Walsh’s guitar-bass-and-drums glory years were in the mid to late ’90s, a time when—apart from the Chemical Brothers and Noel Gallagher—superstar DJs and rock stars didn’t really meet. Students of ancient history might recall that the hallucination generation had almost zero tolerance for anyone not standing in front of a laptop or turntable. For the most part the disdain was mutual, although that eventually changed thanks to bridge-building acts like the Chemicals, Death in Vegas, and Portishead. Walsh remembers two records in particular acting as his gateway to a world beyond rock ’n’ roll.

“One of the first electronic-music albums I listened to was Boards of Canada—Music Has the Right to Children,” he says. “That really opened my mind up, mostly because I’d never heard anything like it before. Also about 10 years ago, Mixmag put out a CD by Richie Hawtin that was a live performance of his. It was really minimal stuff, like 808 and 303 kind of beats. I loved the minimalism of it.”

Minimalism isn’t a word you hear much in conjunction with Holy Fuck’s barrage-of-synthetic-sound records. Walsh has come up with his own description and, not surprisingly, it’s not electronica.

“I think the best way I could describe our approach to things is like an improv-jazz band that’s out to capture a particular version of a song,” he offers. “We’re only after what sounds and feels the best.”

Holy Fuck plays Richard’s on Richards on Monday (February 25).

In + out

Graham Walsh sounds off on the things that enquiring minds want to know.

On the benefits of touring: “We’re working on kicking it up a notch, trying to add some sort of visual element to our shows. We learned a lot from Cornelius when we toured with them. They have fantastic visuals. That’s the beautiful thing about travelling the world and playing with great bands—you get inspired by seeing all the cool ideas they have.”

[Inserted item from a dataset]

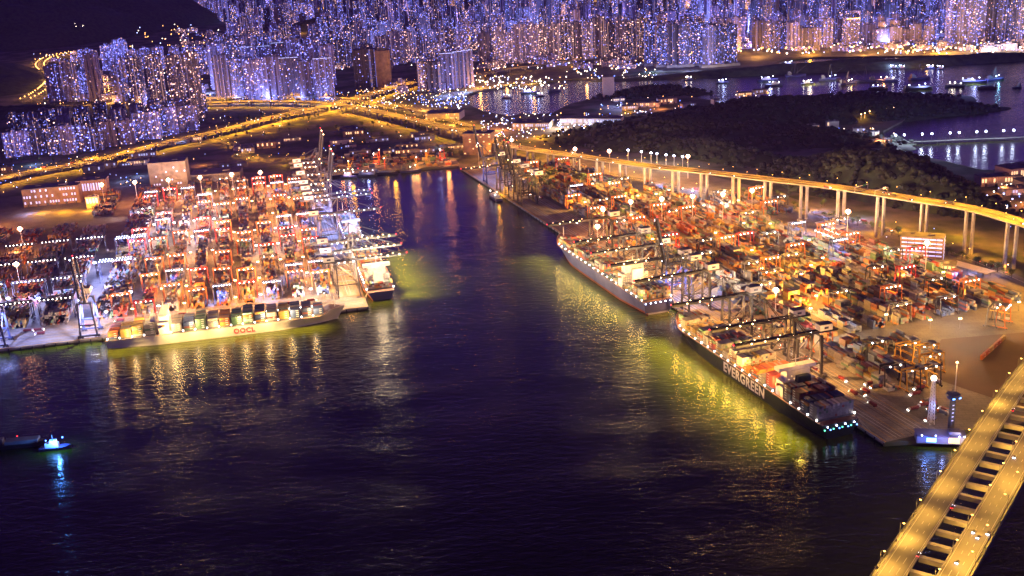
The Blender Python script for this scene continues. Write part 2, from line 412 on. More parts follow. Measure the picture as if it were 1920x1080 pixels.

On scratching with the film synchronizer: “The whole Holy Fuck concept started with the film thing. Brian had a job for a couple of years working as a film editor, and that was one of the pieces of equipment he would use. He would scrub the film back and forth, and it would make the crazy sounds that it does. Right there, he always wanted to incorporate that in a band. When you run it through the effects that we do, it sounds even more incredible. That spawned the idea that you can find anything and use it to make tones, rhythms, and songs.”

On his favourite Holy Fuck instruments: “I used to have a ray gun which was a lot of fun, but that broke. I also have a Buddha Box that I love. It’s a meditation device that you turn on and it creates ambient loops. But I haven’t used it lately for some reason. I should really bring it back.”